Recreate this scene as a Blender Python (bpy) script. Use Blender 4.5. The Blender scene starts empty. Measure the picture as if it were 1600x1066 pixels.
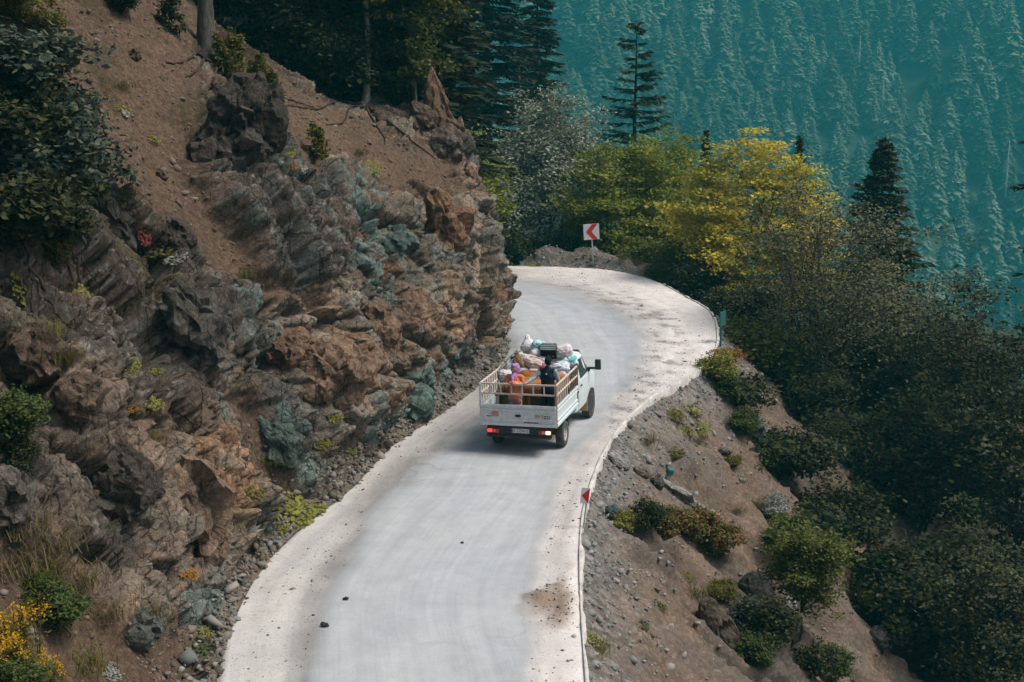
import bpy, bmesh, math, random
import numpy as np
from mathutils import Vector, Matrix, Quaternion
from mathutils.bvhtree import BVHTree

R = math.radians
scene = bpy.context.scene
COL = scene.collection

# ------------------------------------------------------------------ camera
CAM_H = 9.8
PITCH = R(11.9)
FPX = 2000.0                      # focal length in pixels of the 1600 px wide photograph
cam_data = bpy.data.cameras.new('camera')
cam_data.sensor_width = 36.0
cam_data.lens = 36.0 * FPX / 1600.0
cam_data.clip_start = 0.1
cam_data.clip_end = 5000.0
cam = bpy.data.objects.new('camera', cam_data)
COL.objects.link(cam)
cam.location = (0, 0, CAM_H)
cam.rotation_euler = (math.pi / 2 - PITCH, 0, 0)
scene.camera = cam

# ------------------------------------------------------------------ light (soft, high overcast daylight)
SUN_EL, SUN_AZ = 58.0, 96.0      # azimuth clockwise from +Y (the view direction)
world = bpy.data.worlds.new('World')
scene.world = world
world.use_nodes = True
wn = world.node_tree.nodes
wl = world.node_tree.links
bg = wn['Background']
sky = wn.new('ShaderNodeTexSky')
sky.sky_type = 'NISHITA'
sky.sun_disc = False
sky.sun_elevation = R(SUN_EL)
sky.sun_rotation = R(SUN_AZ)
sky.air_density = 1.0
sky.dust_density = 5.0
wl.new(sky.outputs[0], bg.inputs[0])
bg.inputs[1].default_value = 0.050
sun_data = bpy.data.lights.new('sun', 'SUN')
sun_data.energy = 1.5
sun_data.angle = R(20)
sun_data.color = (1.0, 0.955, 0.90)
sun = bpy.data.objects.new('sun', sun_data)
COL.objects.link(sun)
sd = Vector((math.sin(R(SUN_AZ)) * math.cos(R(SUN_EL)), math.cos(R(SUN_AZ)) * math.cos(R(SUN_EL)), math.sin(R(SUN_EL))))
sun.rotation_euler = (-sd).to_track_quat('-Z', 'Y').to_euler()

scene.view_settings.view_transform = 'Standard'
scene.view_settings.look = 'None'
scene.view_settings.exposure = 1.48
scene.view_settings.gamma = 1.0
scene.view_settings.use_curve_mapping = False
scene.render.engine = 'CYCLES'
scene.cycles.use_denoising = True
scene.cycles.max_bounces = 5
scene.cycles.diffuse_bounces = 3
scene.cycles.glossy_bounces = 2
scene.cycles.transmission_bounces = 3
scene.cycles.volume_bounces = 0
scene.cycles.transparent_max_bounces = 8
scene.cycles.caustics_reflective = False
scene.cycles.caustics_refractive = False

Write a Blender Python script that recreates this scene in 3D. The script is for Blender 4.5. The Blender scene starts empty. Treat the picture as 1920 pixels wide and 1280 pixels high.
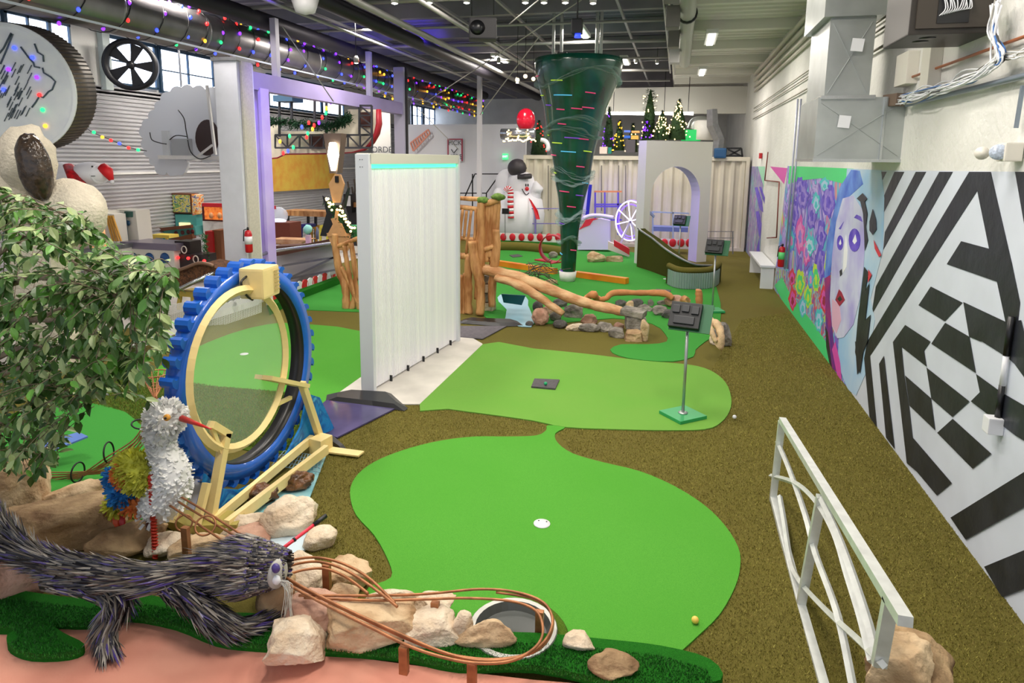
┄┄┄┄┄┄┄┄┄┄
> _EXERCISE AIM_
Go through the listing above and quote it exactly, apart from its images.

> _RESULT OF THE EXERCISE_
Recreate this scene as a Blender Python (bpy) script. Use Blender 4.5. The Blender scene starts empty. Measure the picture as if it were 1600x1066 pixels.
import bpy, bmesh, math, random
import numpy as np
from mathutils import Vector, Matrix, Quaternion
from mathutils.bvhtree import BVHTree

R = math.radians
scene = bpy.context.scene
COL = scene.collection

# ------------------------------------------------------------------ camera
CAM_H = 9.8
PITCH = R(11.9)
FPX = 2000.0                      # focal length in pixels of the 1600 px wide photograph
cam_data = bpy.data.cameras.new('camera')
cam_data.sensor_width = 36.0
cam_data.lens = 36.0 * FPX / 1600.0
cam_data.clip_start = 0.1
cam_data.clip_end = 5000.0
cam = bpy.data.objects.new('camera', cam_data)
COL.objects.link(cam)
cam.location = (0, 0, CAM_H)
cam.rotation_euler = (math.pi / 2 - PITCH, 0, 0)
scene.camera = cam

# ------------------------------------------------------------------ light (soft, high overcast daylight)
SUN_EL, SUN_AZ = 58.0, 96.0      # azimuth clockwise from +Y (the view direction)
world = bpy.data.worlds.new('World')
scene.world = world
world.use_nodes = True
wn = world.node_tree.nodes
wl = world.node_tree.links
bg = wn['Background']
sky = wn.new('ShaderNodeTexSky')
sky.sky_type = 'NISHITA'
sky.sun_disc = False
sky.sun_elevation = R(SUN_EL)
sky.sun_rotation = R(SUN_AZ)
sky.air_density = 1.0
sky.dust_density = 5.0
wl.new(sky.outputs[0], bg.inputs[0])
bg.inputs[1].default_value = 0.050
sun_data = bpy.data.lights.new('sun', 'SUN')
sun_data.energy = 1.5
sun_data.angle = R(20)
sun_data.color = (1.0, 0.955, 0.90)
sun = bpy.data.objects.new('sun', sun_data)
COL.objects.link(sun)
sd = Vector((math.sin(R(SUN_AZ)) * math.cos(R(SUN_EL)), math.cos(R(SUN_AZ)) * math.cos(R(SUN_EL)), math.sin(R(SUN_EL))))
sun.rotation_euler = (-sd).to_track_quat('-Z', 'Y').to_euler()

scene.view_settings.view_transform = 'Standard'
scene.view_settings.look = 'None'
scene.view_settings.exposure = 1.48
scene.view_settings.gamma = 1.0
scene.view_settings.use_curve_mapping = False
scene.render.engine = 'CYCLES'
scene.cycles.use_denoising = True
scene.cycles.max_bounces = 5
scene.cycles.diffuse_bounces = 3
scene.cycles.glossy_bounces = 2
scene.cycles.transmission_bounces = 3
scene.cycles.volume_bounces = 0
scene.cycles.transparent_max_bounces = 8
scene.cycles.caustics_reflective = False
scene.cycles.caustics_refractive = False

Write a Blender Python script that recreates this scene in 3D. The script is for Blender 4.5. The Blender scene starts empty. Treat the picture as 1920 pixels wide and 1280 pixels high.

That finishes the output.